Wednesday, December 12, 2012

Twelve Twelve Twelve

At 12:12 on 12/12/12 it was only 12 days until Christmas. I slept through it.

Having missed the moment, I have been meditating all day about what to write on this momentous date, 12/12/12. It should be something really stupendous, tremendous or at least significant. Just about every metaphysical system ever dreamed up has a special place for the number 12. Twelve months in a year, twelve signs in the zodiac, twelve hours on the clock (unless you are military,) twelve peers on a jury, twelve days of Christmas, and did I mention that 12 is a dozen which is a typical number of donuts, certainly a metaphysical alignment if I ever heard one.

If you read the Bible closely, the number 12 comes up more than two dozen times. In Judaism it is the number of completeness. It appears throughout Scripture: twelve tribes, twelve apostles, twelve miles each way for the new Jerusalem. It is not recorded, but I would wager that the Garden was twelve square something. I have no doubt that God in his wisdom has built meaning into everything he has done; it often escapes us, but it is there whether we recognize it or not.
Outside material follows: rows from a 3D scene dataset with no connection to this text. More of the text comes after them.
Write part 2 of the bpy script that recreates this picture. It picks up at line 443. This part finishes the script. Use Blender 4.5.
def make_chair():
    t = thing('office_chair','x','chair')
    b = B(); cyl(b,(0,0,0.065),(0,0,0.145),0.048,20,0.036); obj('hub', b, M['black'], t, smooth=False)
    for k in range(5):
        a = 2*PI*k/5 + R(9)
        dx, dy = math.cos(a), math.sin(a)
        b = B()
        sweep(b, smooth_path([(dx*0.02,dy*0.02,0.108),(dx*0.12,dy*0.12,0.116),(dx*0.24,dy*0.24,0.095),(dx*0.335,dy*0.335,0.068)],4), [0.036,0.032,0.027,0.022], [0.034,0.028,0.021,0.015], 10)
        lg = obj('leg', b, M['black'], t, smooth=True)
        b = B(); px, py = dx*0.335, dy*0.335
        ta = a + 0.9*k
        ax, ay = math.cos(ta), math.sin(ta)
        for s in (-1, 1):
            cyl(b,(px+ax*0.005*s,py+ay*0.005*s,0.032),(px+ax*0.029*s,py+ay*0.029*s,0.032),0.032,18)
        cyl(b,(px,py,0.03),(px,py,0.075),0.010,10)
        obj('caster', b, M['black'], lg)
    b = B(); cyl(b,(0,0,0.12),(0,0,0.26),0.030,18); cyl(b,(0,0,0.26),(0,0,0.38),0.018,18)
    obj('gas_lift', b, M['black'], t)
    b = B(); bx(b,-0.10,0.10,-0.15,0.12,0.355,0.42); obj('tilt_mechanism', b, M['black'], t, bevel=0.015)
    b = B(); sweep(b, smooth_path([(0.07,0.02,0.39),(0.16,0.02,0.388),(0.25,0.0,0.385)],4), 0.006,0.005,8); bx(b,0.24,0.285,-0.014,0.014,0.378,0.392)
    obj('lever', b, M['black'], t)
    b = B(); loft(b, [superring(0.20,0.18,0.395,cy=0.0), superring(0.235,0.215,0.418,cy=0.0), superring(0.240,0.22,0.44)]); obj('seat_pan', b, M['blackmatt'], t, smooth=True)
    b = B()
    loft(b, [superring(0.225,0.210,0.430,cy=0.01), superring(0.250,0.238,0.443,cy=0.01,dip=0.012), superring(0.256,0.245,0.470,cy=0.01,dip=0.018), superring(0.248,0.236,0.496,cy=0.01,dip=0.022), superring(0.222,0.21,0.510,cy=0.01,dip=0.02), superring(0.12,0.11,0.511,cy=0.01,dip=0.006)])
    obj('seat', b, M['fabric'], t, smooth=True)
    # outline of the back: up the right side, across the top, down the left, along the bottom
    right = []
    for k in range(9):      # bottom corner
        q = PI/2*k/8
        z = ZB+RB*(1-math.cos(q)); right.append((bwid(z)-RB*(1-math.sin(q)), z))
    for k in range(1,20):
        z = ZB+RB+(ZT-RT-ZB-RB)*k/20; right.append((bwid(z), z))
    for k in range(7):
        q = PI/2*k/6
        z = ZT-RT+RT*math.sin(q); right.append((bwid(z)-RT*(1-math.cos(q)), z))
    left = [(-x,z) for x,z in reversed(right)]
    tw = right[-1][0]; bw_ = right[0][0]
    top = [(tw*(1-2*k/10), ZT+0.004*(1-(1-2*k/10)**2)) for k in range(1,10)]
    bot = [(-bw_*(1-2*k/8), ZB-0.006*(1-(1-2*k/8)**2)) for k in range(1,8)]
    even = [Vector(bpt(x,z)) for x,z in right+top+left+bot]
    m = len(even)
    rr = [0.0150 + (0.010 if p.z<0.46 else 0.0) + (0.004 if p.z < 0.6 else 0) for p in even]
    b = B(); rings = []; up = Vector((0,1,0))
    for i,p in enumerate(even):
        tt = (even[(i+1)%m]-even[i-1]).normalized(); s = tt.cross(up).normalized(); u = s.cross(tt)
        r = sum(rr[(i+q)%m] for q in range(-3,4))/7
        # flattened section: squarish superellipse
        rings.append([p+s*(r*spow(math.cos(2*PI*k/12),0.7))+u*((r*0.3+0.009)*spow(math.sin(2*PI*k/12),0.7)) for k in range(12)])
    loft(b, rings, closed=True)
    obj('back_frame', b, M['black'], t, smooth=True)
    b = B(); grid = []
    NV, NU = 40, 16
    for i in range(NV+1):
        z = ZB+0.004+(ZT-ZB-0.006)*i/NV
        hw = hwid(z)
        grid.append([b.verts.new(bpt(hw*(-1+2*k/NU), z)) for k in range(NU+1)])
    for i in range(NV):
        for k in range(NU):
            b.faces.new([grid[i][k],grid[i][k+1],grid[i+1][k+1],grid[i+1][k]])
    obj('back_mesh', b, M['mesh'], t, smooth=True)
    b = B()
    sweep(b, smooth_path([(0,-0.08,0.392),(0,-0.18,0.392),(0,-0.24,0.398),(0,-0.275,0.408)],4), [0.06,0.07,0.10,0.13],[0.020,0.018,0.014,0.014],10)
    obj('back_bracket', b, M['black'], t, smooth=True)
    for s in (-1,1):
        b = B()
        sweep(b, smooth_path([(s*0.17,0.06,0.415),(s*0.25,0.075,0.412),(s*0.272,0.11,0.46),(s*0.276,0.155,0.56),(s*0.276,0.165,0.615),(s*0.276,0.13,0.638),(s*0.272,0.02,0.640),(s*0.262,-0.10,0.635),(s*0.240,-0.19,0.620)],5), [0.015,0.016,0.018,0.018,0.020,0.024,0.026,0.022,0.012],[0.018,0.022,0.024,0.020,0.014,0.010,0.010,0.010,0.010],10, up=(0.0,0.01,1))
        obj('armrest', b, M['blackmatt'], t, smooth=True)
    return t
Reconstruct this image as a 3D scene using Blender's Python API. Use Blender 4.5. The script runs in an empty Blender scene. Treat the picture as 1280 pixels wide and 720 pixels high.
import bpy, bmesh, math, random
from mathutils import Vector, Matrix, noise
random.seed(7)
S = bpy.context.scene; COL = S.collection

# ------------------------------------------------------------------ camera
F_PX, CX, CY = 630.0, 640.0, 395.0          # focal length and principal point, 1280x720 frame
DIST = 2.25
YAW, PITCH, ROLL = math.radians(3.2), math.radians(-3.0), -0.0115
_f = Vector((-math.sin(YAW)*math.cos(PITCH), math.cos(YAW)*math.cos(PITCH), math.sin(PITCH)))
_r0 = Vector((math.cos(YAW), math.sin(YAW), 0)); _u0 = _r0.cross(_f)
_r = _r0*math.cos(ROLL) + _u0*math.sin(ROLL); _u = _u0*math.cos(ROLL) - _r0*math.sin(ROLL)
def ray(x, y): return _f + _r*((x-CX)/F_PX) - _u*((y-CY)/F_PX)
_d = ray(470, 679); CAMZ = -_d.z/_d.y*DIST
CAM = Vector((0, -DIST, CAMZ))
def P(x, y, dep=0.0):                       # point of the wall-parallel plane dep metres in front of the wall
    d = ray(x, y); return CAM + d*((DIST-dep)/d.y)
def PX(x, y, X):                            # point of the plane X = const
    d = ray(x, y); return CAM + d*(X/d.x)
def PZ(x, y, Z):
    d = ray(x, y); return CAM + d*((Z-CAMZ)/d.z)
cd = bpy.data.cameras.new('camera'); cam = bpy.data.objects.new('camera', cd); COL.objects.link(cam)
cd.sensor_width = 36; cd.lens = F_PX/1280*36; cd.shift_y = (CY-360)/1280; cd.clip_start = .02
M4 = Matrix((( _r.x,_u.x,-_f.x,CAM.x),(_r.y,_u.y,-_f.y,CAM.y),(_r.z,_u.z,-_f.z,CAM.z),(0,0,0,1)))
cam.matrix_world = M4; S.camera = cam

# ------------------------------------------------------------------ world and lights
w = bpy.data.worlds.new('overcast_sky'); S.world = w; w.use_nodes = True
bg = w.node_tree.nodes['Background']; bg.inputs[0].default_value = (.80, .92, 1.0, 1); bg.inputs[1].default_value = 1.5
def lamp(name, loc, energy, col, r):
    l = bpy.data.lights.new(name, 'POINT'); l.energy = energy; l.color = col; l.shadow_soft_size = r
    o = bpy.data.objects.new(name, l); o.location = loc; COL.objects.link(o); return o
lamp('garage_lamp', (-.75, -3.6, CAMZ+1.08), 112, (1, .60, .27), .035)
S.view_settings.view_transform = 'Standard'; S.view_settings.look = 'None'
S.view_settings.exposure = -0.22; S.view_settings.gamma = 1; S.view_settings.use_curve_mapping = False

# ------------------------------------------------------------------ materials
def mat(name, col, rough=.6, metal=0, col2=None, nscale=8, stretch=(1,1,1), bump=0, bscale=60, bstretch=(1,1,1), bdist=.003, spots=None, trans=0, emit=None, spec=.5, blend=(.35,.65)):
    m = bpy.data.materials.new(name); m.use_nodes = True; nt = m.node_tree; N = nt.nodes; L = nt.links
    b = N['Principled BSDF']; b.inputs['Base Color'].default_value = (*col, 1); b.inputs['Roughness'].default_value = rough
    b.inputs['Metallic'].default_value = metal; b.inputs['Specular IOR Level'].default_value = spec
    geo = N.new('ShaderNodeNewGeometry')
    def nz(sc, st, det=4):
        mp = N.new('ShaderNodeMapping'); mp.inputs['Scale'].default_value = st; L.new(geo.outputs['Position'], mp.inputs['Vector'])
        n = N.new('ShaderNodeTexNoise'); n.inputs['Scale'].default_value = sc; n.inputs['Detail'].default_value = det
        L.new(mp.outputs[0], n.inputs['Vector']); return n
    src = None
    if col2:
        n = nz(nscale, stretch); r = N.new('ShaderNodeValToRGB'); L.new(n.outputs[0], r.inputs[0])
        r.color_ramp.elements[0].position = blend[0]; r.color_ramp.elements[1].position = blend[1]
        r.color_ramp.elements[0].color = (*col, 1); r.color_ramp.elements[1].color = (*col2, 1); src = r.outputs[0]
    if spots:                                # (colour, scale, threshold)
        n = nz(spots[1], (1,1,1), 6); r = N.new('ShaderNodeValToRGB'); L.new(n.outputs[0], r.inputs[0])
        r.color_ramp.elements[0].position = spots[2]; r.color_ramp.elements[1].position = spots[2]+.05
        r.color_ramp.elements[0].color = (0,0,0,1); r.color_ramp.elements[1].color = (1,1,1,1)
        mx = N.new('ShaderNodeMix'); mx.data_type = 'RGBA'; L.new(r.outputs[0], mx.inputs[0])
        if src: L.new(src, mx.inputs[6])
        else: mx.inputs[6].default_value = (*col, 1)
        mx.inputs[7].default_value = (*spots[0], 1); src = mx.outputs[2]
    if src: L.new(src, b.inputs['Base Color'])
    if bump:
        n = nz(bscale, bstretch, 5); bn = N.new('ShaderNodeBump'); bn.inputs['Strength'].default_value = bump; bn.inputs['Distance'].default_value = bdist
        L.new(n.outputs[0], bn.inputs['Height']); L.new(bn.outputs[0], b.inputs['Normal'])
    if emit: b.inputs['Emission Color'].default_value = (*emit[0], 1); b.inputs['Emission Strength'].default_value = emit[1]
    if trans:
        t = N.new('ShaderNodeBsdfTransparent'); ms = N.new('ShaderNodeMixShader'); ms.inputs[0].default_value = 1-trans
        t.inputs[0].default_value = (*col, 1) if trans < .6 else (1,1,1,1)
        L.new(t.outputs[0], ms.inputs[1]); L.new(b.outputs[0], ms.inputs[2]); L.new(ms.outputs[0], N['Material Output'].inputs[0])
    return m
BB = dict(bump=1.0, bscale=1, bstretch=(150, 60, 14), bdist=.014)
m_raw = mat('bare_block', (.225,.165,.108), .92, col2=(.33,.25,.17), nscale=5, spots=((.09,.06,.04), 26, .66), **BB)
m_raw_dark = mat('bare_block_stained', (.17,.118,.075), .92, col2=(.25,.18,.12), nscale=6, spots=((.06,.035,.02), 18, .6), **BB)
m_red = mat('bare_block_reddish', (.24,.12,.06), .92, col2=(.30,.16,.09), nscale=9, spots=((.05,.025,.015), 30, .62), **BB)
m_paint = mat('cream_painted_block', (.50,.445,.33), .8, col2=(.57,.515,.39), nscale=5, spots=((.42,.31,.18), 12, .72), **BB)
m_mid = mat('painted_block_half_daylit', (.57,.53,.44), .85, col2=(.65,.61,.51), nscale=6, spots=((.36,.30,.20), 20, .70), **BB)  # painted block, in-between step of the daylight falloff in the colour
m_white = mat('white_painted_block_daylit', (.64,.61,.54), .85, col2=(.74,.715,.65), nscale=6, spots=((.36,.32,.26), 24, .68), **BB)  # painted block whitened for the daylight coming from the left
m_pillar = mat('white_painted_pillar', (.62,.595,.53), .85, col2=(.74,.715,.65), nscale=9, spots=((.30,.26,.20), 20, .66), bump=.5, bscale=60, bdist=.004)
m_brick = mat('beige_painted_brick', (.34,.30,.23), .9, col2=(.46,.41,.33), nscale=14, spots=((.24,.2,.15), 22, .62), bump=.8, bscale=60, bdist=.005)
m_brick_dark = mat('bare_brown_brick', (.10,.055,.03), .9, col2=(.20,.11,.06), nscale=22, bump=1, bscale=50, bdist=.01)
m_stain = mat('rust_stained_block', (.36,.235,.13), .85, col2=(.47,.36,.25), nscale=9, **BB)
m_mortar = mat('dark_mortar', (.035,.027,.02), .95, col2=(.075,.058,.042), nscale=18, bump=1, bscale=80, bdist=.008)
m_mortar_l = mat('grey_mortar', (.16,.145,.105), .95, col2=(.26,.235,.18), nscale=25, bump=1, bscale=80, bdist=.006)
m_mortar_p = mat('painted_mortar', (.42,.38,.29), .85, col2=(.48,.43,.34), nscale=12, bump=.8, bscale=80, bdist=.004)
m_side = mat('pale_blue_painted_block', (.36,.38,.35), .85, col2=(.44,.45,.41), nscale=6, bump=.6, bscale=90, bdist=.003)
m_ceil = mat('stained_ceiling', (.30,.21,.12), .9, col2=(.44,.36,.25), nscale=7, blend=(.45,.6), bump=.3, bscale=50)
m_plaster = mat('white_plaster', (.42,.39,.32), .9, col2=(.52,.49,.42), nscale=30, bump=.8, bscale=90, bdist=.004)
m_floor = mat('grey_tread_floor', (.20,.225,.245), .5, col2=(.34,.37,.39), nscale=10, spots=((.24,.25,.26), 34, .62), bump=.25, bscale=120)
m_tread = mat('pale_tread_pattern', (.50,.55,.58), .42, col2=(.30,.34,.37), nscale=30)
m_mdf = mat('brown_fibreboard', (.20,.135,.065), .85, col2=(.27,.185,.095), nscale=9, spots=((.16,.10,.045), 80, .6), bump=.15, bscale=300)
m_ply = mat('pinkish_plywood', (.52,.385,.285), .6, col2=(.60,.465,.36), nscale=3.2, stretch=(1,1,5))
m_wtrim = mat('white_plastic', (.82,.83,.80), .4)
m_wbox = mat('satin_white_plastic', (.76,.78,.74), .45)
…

However, it is the height of hubris to think that a date on the Gregorian calendar would necessarily have universal symbolic meaning. The calendar we use today was not adopted until 1582 A.D. (or CE if you prefer.) While it is true that most of the civilized world has adopted this method of tracking time, it is by no means the oldest. There are several calendars far older. The date today on a Mayan calendar might be 8/11/3114. The Chinese would have us believe it is 10/29/4710. The Jewish date is 9/28/5773, measuring (as they believe) to the time of creation.

My point is that it is just like us egotistical Westerners to think that the entire universe revolves around us and our calendar. This same kind of thinking led dark ages clerics to burn at the stake heretics who suggested that the earth revolved around the sun and not vice versa. Oops! The heretics were right. Barely one generation before our enlightened forefathers settled on a calendar, their grandparents were scoffing at the plans of one Columbus of Genoa who thought he could sail west around the world and reach the east. I admit he miscalculated the distance, but he had the concept right. Thank goodness Ferdinand and Isabella were willing to finance his efforts.

As this momentous day nears its end, I think it is wonderful that thousands of couples were able to book their weddings today; it will be hard for those guys to forget the date of their anniversary (or not.) Hundreds of happy parents are gushing over their newborns who will forever carry 12/12/12 on their birth certificates. In addition, I am certain that many people will have had meaningful things happen today, and they will record 12/12/12 as one of the best or worst days of their lives. Beyond that, I suspect that most people will record absolutely nothing today.

That is a shame. Not only is today the first day of the rest of your life, today is the last day of all the days that have gone before. More importantly, today is the only day you have to live. Instead of looking for significance in astrology, numerology, cosmology or any-ology, you should be looking for the best way to use the moment you are in right now. Maybe it is nine days to the end of the world as Mayan speculators predict (12/21/12.) More important, for more than 150,000 people, today was the end of their world, or I should say their life on earth.

So there it is: it does not matter what today's date is. What matters is what your next address is. Every body ends up in a six foot box in a six foot hole, but every soul lives on through eternity. The most important date in my life was 4/21/63; that's when I sealed the deal on my eternal destiny. Although there is a metaphysical sense in which I have been seated with Jesus in heaven ever since that day, practically speaking, whatever the date on whatever calendar I use I am called to live each day I get on earth as if heaven matters most. I believe it truly does.